Opening Reception: Saturday April 18th 5-7pm

Rooted in the traditions of Western North Carolina, my vessels are crafted primarily from wild, local clays. Growing up in the Piedmont, I was shaped by family rituals—Sunday dinner tables set with linen, heirloom china, and Grandma Margaret’s pies served in fluted Seagrove pottery.

When I turn clay, I feel that connection to the past. From butter churns to whiskey jugs, North Carolina pottery has always been part of my life.

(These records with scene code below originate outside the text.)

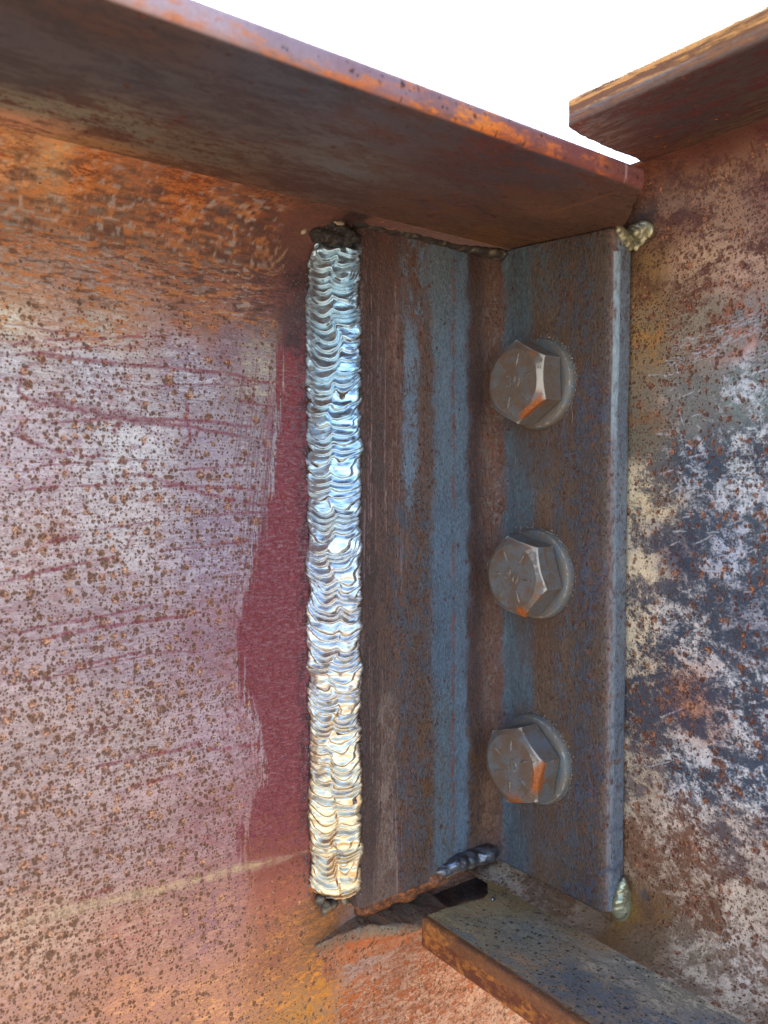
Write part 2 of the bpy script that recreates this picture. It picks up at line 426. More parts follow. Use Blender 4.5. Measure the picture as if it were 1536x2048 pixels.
hi_ = sstep(z, wa(300, 640)[1]-0.004, wa(300, 640)[1]+0.006)*(1-sstep(z, wa(300, 400)[1], wa(300, 400)[1]+0.008))*(1-sstep(x, -0.108, -0.095))
paint(A, (206, 132, 74), hi_*sstep(fbm(x*260+z*160, z*1300, 43, 5), 0.53, 0.60)*0.75)
paint(A, (84, 62, 58), hi_*sstep(fbm(x*220, z*1100, 44, 5), 0.56, 0.64)*0.7)
paint(A, (190, 176, 168), hi_*sstep(fbm(x*380, z*1900, 45, 4), 0.63, 0.70)*0.7)
# drag marks of brush and scraper
def stroke(A, P2, pts, wd, col, al, seed=0, gap=0.35):
    best = np.full(len(P2), 9.0); tt = np.zeros(len(P2)); L = len(pts)-1
    lo = np.min(pts, 0)-wd*3; hi = np.max(pts, 0)+wd*3
    sel = np.where(((P2 > lo) & (P2 < hi)).all(1))[0]
    if len(sel) == 0: return
    Q = P2[sel]; b = np.full(len(sel), 9.0); t_ = np.zeros(len(sel))
    for i in range(L):
        d, t = seg_dist(Q, pts[i], pts[i+1]); k = d < b; b[k] = d[k]; t_[k] = (i+t[k])/L
    taper = np.clip(np.minimum(t_, 1-t_)*6, 0.25, 1)
    nz = sstep(fbm(t_*24+seed, b*0+seed*3.1, seed+5, 3), gap-0.15, gap+0.12)
    a = np.zeros(len(P2)); a[sel] = (1-sstep(b, wd*0.35*taper, wd*1.1*taper))*nz*al
    paint(A, col, a)
def curve(pts, n=14, jit=0.0, seed=0):
    pts = np.array(pts, float); t = np.linspace(0, len(pts)-1, n)
    i = np.clip(t.astype(int), 0, len(pts)-2); f = (t-i)[:, None]
    return pts[i]*(1-f)+pts[i+1]*f+np.random.default_rng(seed).normal(0, jit, (n, 2))
mar = (142, 58, 72)
for k, ln in enumerate([((0, 645), (110, 662), (200, 672)), ((0, 690), (100, 680), (220, 676), (380, 668)), ((0, 708), (80, 708), (250, 728), (380, 738), (470, 750), (555, 770)),
        ((60, 705), (160, 695), (300, 690)), ((90, 716), (45, 740), (38, 785), (60, 800), (130, 815)), ((60, 790), (130, 812), (180, 828), (280, 842), (380, 853), (460, 870), (560, 880)),
        ((40, 790), (200, 782), (400, 768), (560, 770)), ((470, 800), (555, 815)), ((100, 845), (240, 838), (410, 842), (550, 860)), ((20, 872), (50, 845), (100, 840)), ((25, 865), (60, 885), (140, 908), (240, 915)),
        ((230, 870), (225, 855), (250, 840)), ((0, 950), (100, 930), (250, 922), (340, 918)), ((0, 985), (120, 972), (300, 968), (480, 978), (540, 986)), ((235, 938), (330, 962), (380, 978), (460, 1000), (555, 1012)),
        ((180, 1062), (270, 1050), (330, 1040)), ((400, 1030), (540, 1024)), ((90, 1085), (170, 1072)), ((280, 1108), (520, 1080)), ((60, 1150), (190, 1120), (240, 1112)), ((0, 1165), (60, 1150), (150, 1125)),
        ((250, 1100), (265, 1070), (280, 1050)), ((0, 1270), (160, 1240), (330, 1205)), ((60, 1280), (230, 1250), (420, 1225)), ((0, 1375), (160, 1340), (320, 1305), (420, 1300)), ((120, 1340), (300, 1300)),
        ((160, 1540), (350, 1500), (420, 1480)), ((150, 1470), (250, 1445)), ((250, 1580), (350, 1550)), ((400, 1500), (520, 1490)), ((200, 1650), (330, 1625)), ((150, 1800), (240, 1770)), ((370, 780), (380, 880), (360, 900)),
        ((380, 878), (400, 860), (395, 850)), ((350, 940), (500, 930)), ((460, 760), (555, 765))]):
    pts = curve([wa(a, b) for a, b in ln], 16, 0.00022, k)
    stroke(A, P2, pts, 0.00042+0.00022*((k*7) % 3), mar, 0.75, k)
stroke(A, P2, curve([wa(a, b) for a, b in ((90, 795), (150, 815), (240, 835), (330, 845))], 12, 0.0003, 4), 0.0022, (138, 84, 94), 0.65, 77, 0.3)
for k in range(46):                                            # fan of brush hairs at the edge of the primer
    a = 470+85*random.random(); y0 = 690+330*random.random(); y1 = y0+140+200*random.random()
    xe = np.interp(y0, (640, 1000, 1300), (560, 540, 470))
    p0 = (xe-random.random()**2*70, y0); p1 = (p0[0]-22-0.00018*(y1)**1.55*random.random(), y1)
    stroke(A, P2, curve([wa(*p0), wa(*p1)], 6, 0.0001, k), 0.00028, (150, 92, 98) if k % 3 else (96, 66, 72), 0.6, k+90, 0.3)
for k in range(22):                                            # pale bristle lines at the lower edge of the primer
    y0 = 1370+random.random()*120; x0 = 430+random.random()*80
    stroke(A, P2, curve([wa(x0, y0), wa(x0+random.random()*40+5, y0+60+random.random()*60)], 5, 0.0001, k), 0.0003, (196, 160, 165) if k % 2 else mar, 0.6, k+190, 0.3)
for k in range(60):                                            # long faint scraper lines
    x0 = random.uniform(-50, 450); y0 = random.uniform(640, 1780); L = random.uniform(60, 260); s_ = 0.10-(y0-650)/1100*0.34
    stroke(A, P2, curve([wa(x0, y0), wa(x0+L, y0+L*s_)], 7, 0.00012, k), 0.00022, (150, 84, 96) if k % 3 else (120, 100, 108), 0.45, k+300, 0.35)
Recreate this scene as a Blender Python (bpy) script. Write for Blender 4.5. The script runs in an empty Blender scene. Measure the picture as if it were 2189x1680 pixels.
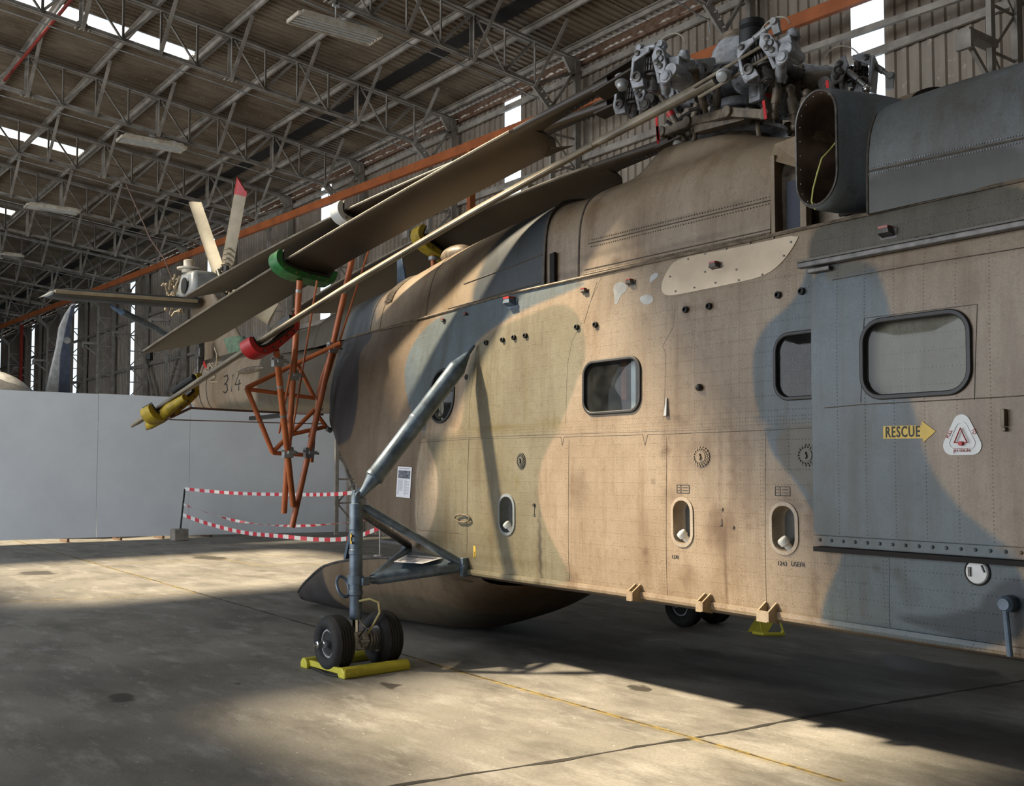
import bpy, bmesh, math, random
import numpy as np
from mathutils import Vector, Matrix
random.seed(4)
C = bpy.context.scene
COL = C.collection
V = Vector
# ------------------------------------------------------------ camera
W, H, F = 2189, 1680, 2250.0
PITCH = math.radians(3.0)
YAW = math.atan(1684 / F)
CAMP = V((8.07, -6.5, 1.7))
SHIFT = 163 - F * math.tan(PITCH)
RT = V((math.sin(YAW), math.cos(YAW), 0))
FWD = V((-math.cos(YAW), math.sin(YAW), 0)) * math.cos(PITCH) + V((0, 0, math.sin(PITCH)))
UP = RT.cross(FWD)
cd = bpy.data.cameras.new('camera')
cam = bpy.data.objects.new('camera', cd)
COL.objects.link(cam)
cd.sensor_width = 36
cd.lens = F * 36 / W
cd.shift_y = SHIFT / W
cd.clip_end = 400
cam.matrix_world = Matrix((
    (RT.x, UP.x, -FWD.x, CAMP.x), (RT.y, UP.y, -FWD.y, CAMP.y),
    (RT.z, UP.z, -FWD.z, CAMP.z), (0, 0, 0, 1)))
C.camera = cam

def at(px, py, X=None, Y=None, Z=None):
    """Point of the place measured off the survey photograph on a known plane."""
    r = FWD + RT * ((px - W / 2) / F) + UP * ((H / 2 + SHIFT - py) / F)
    if X is not None: t = (X - CAMP.x) / r.x
    elif Y is not None: t = (Y - CAMP.y) / r.y
    else: t = (Z - CAMP.z) / r.z
    return CAMP + r * t

# ------------------------------------------------------------ light
world = bpy.data.worlds.new('world')
C.world = world
world.use_nodes = True
wn = world.node_tree
bg = wn.nodes['Background']
bg.inputs[0].default_value = (0.80, 0.90, 1.0, 1)
bg.inputs[1].default_value = 2.3
sd = bpy.data.lights.new('sun', 'SUN')
sd.energy = 12.5
sd.angle = math.radians(3.6)
sd.color = (1.0, 0.83, 0.58)
sun = bpy.data.objects.new('sun', sd)
COL.objects.link(sun)
sun.location = (-10, -20, 30)
sun.rotation_euler = V((1.0, 1.0, -1.4)).to_track_quat('-Z', 'Y').to_euler()
# daylight entering through the open side of the hangar, behind and left of the photographer
def area(name, loc, target, sx, sy, energy, color):
    d = bpy.data.lights.new(name, 'AREA')
    d.shape = 'RECTANGLE'; d.size = sx; d.size_y = sy; d.energy = energy; d.color = color
    o = bpy.data.objects.new(name, d)
    COL.objects.link(o)
    o.location = loc
    o.rotation_euler = (V(target) - V(loc)).to_track_quat('-Z', 'Y').to_euler()
    return o
area('door_daylight', (-7, -21.8, 4.2), (-7, 0, 3.2), 26, 7.5, 2700, (0.93, 0.95, 1.0))
C.view_settings.view_transform = 'Standard'
C.view_settings.look = 'None'
C.view_settings.exposure = 0.0
C.view_settings.gamma = 1.0
C.view_settings.use_curve_mapping = False

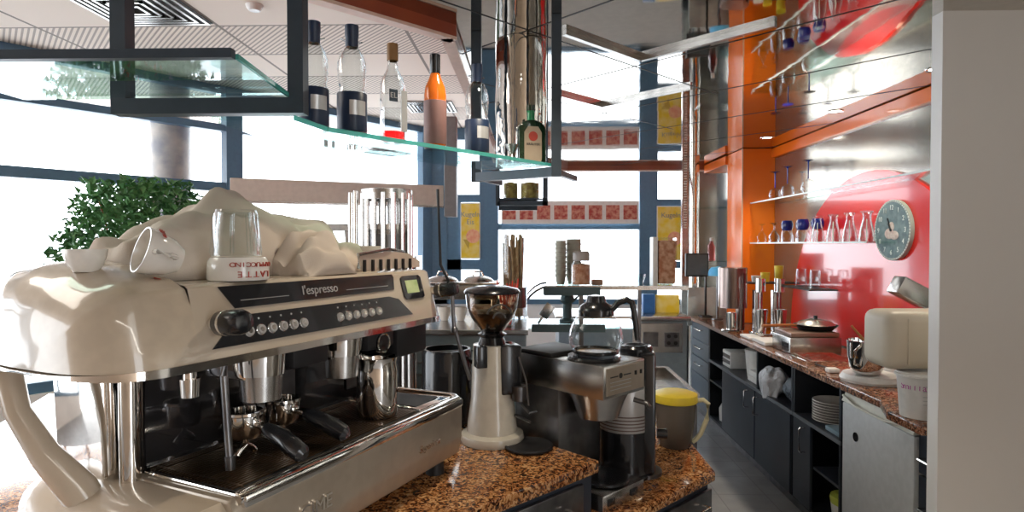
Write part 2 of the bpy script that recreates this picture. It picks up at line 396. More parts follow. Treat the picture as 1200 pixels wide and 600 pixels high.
# posters
def poster(x0, x1, z0, z1, y, lab, lines, flip=False):
    t = thing('poster', lab, 'poster', ((x0 + x1) / 2, y, z0))
    w = (x1 - x0) / 2; h = z1 - z0
    MB().box(-w, w, -.004, 0, 0, h).build('sheet', yposter, t, False)
    MB().box(-w - .012, w + .012, 0.0005, .006, -.012, h + .012).build('border', paper, t, False)
    for i, (s, fz_, sz) in enumerate(lines):
        text('lettering', s, sz, bluegrey, t, frame_of((0, -.006, h * fz_), (-1 if flip else 1, 0, 0), (0, -1 if not flip else 1, 0)))
    m = MB(); m.lathe([(0, .0), (.045, 0), (.07, .10), (.0, .12)], (-w * .25, -.008, h * .22), 16, M=Matrix.Identity(4)) if False else None
    m = MB(); m.cyl((w * .3, -.007, h * .40), (w * .3, -.0045, h * .40), .085); m.build('ice_scoop_picture', mat('peach_print', (.85, .35, .22), .5, noise=(30, (.9, .5, .3))), t)
    m = MB(); m.prism([(-w * .8, h * .34), (-w * .05, h * .34), (-w * .2, h * .16)], -.006, -.0045, 'y'); m.build('wafer_picture', mat('ochre_print', (.62, .42, .08), .5), t, False)
    return t
poster(fx(541), fx(562), fz(302), fz(239), 7.46, 'yellow ice cream poster on the door left of the wide window', [('Kugeln', .80, .085), ('Eis', .66, .085)])
poster(fx(769), fx(799), fz(304), fz(243), 7.46, 'yellow poster on the right window, behind the tall biscuit box', [('Kugeln', .84, .085)])
# menu photo banner
t = thing('menu_banner', 'white banner with a row of red food photos hanging across the window', 'banner', (0, 7.44, 0))
MB().box(fx(588), fx(747), 0, .004, fz(262.5), fz(236)).build('sheet', paper, t, False)
foodm = mat('food_photo', (.40, .06, .05), .5, noise=(22, (.62, .30, .22), 4))
for k in range(8): MB().box(fx(589 + k * 20), fx(589 + k * 20 + 15.5), -.003, -.0005, fz(257.5), fz(241)).build('food_photo', foodm, t, False)
# potted plant by window
def plant(name, lab, loc, r, h, n, cone=.6):
    t = thing(name, lab, 'plant', loc)
    MB().lathe([(0, 0), (.16, 0), (.20, .35), (.17, .35), (.16, .30), (0, .30)]).build('pot', white, t)
    st = MB(); lf = MB()
    for k in range(14):
        a = random.uniform(0, 6.28); rr = random.uniform(.1, r * .8); st.tube([(0, 0, .3), (rr * .4 * math.cos(a), rr * .4 * math.sin(a), h * .6), (rr * math.cos(a), rr * math.sin(a), h * random.uniform(.7, .95))], .006, 5)
    for k in range(n):
        a = random.uniform(0, 6.28); zz = random.uniform(.45, 1); rr = r * math.sqrt(random.random()) * (1 - .45 * abs(zz - .7) / .3)
        c = Vector((rr * math.cos(a), rr * math.sin(a), h * zz)); L = random.uniform(.05, .09)
        M = Matrix.Translation(c) @ Matrix.Rotation(random.uniform(0, 6.28), 4, 'Z') @ Matrix.Rotation(random.uniform(-1.2, 1.0), 4, 'Y')
        pts = [(0, 0, 0), (L * .4, L * .32, .01), (L, 0, -.01), (L * .4, -L * .32, .01)]
        vs = [lf.bm.verts.new(M @ Vector(p)) for p in pts]; lf.bm.faces.new(vs)
    st.build('stem', wood, t); f = lf.build('foliage', leafm, t, False); f['kind'] = 'stuff'
plant('potted_plant', 'leafy green potted plant by the left windows behind the espresso machine', (-2.80, 4.38, 0), .62, 2.02, 4600)
# stool / ladder shape seen between towels and dispenser
t = thing('step_ladder', 'small white step ladder standing beyond the machine under the lightbox', 'step ladder', (-1.62, 5.2, 0))
m = MB()
for s in (-1, 1): m.tube([(s * .07, 0, 1.70), (s * .20, 0, 0)], .018, 8); m.tube([(s * .07, .05, 1.70), (s * .18, .6, 0)], .014, 8)
m.build('rail', white, t)
for k in range(5): z = .3 + k * .3; w = .20 - z * .13 / 1.7; MB().box(-w, w, -.03, .06, z, z + .02).build('tread', white, t, False)
MB().box(-.11, .11, -.05, .12, 1.70, 1.76, .01).build('top_cap', white, t)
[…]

Some of my recent work features Legendary James Bottom Clay, generously shared by Preston Tolbert and sustainably harvested through the Foothills Conservancy of North Carolina. This historically rich material—once used by master potters like Burlon Craig—has been revived thanks to our community, including Matt Hallyburton and Kim Ellington. Working with it adds depth and meaning to my practice, honoring the enduring spirit of Catawba Valley pottery.

I primarily soda fire my work, a process where flame and vapor create unpredictable textures and earthy hues. Each piece becomes a canvas for atmospheric transformation—raw, elemental, and impossible to replicate.

I’m grateful to be part of a community that celebrates this craft. It brings me joy to know my work might become part of someone else’s story—creating new memories in homes near and far.

Each pot is made to be cherished, passed down, and remembered. My hope is that when someone holds one of my pieces, they feel the care and passion behind it—and that it becomes part of their own traditions, just as Grandma Margaret’s pie plates are part of mine.